Car News

Transport Canada Cracks Down on Phantom Cars

The Minister of Transport has just announced new rules to help bring Canadian drivers out of the dark. New headlight regulations will put an end to phantom vehicles on nighttime highways.

Modern digital and backlit instrument clusters can look amazing. Able to give drivers more information more of the time, in ways that are more pleasing to the eye. But they can cause safety issues when the sun goes down.

In an older car, when it gets dark outside, the instrument panel gets dark. To fix the problem, most drivers turn on their headlights. That lights up the dash as well. In a new car, things can be more confusing. The dashboard is lit up all the time, so it's as bright in the night as it is in the day. Combine that with the low-level lighting of daytime running lights, and more and more drivers aren't aware that they're running dark. Dark taillights that is.

The new rule is intended to put a stop to so-called phantom vehicles. Cars and trucks on the road in the dark with no taillights and only daytime running lights in the front. They can be impossible to see when you come upon them from behind.

"Phantom vehicles have been a nuisance and a safety risk on Canada’s roads for many years and I’m proud our Government is doing something about it. The new measures we’re taking will improve nighttime visibility and safety for all Canadian road users. As more new vehicles are built to our lighting safety standard, phantom vehicles will eventually become ghosts of the past," said Marc Garneau, minister of Transport.

The new standard comes into effect for all new cars sold from September 1, 2021. Manufacturers have three ways to meet the rule.

1) Have daytime running lights and taillights come on whenever the instrument panel is illuminated and the vehicle is in operation.

That might leave drivers with little front lighting but will help stop rear-end collisions.

2) Automatically turn on the headlights, taillights, and side markers in low-light conditions.

Many automakers already offer that automatic headlight feature, which GM pioneered in 1960.

3) Keep the driver's instrument panel dark so the driver knows to turn on all the lights.

That's the low-tech solution, and it keeps the responsibility of turning the lights on with the driver.
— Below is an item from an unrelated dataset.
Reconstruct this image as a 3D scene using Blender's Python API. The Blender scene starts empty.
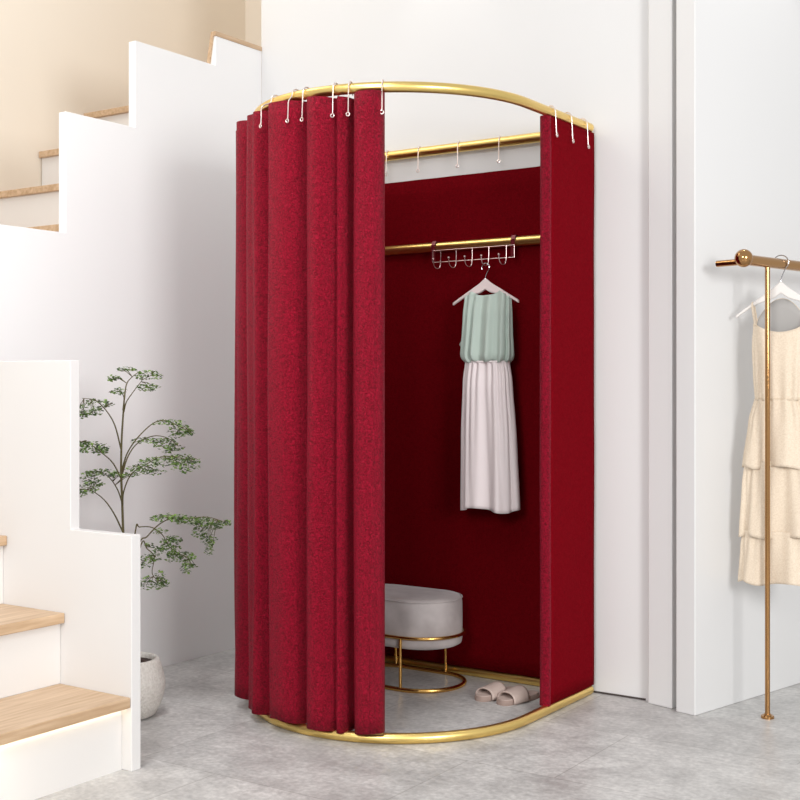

In the meantime, drivers with no lights are a hazard at night or in other low visibility conditions. It is already illegal in every province to drive without headlights in low visibility conditions. If visibility is poor, look for that little green headlight icon on the dash. If you don't see it, check your lights. And if the car behind you is blinking its brights in your mirror? That's probably a message to check your lights.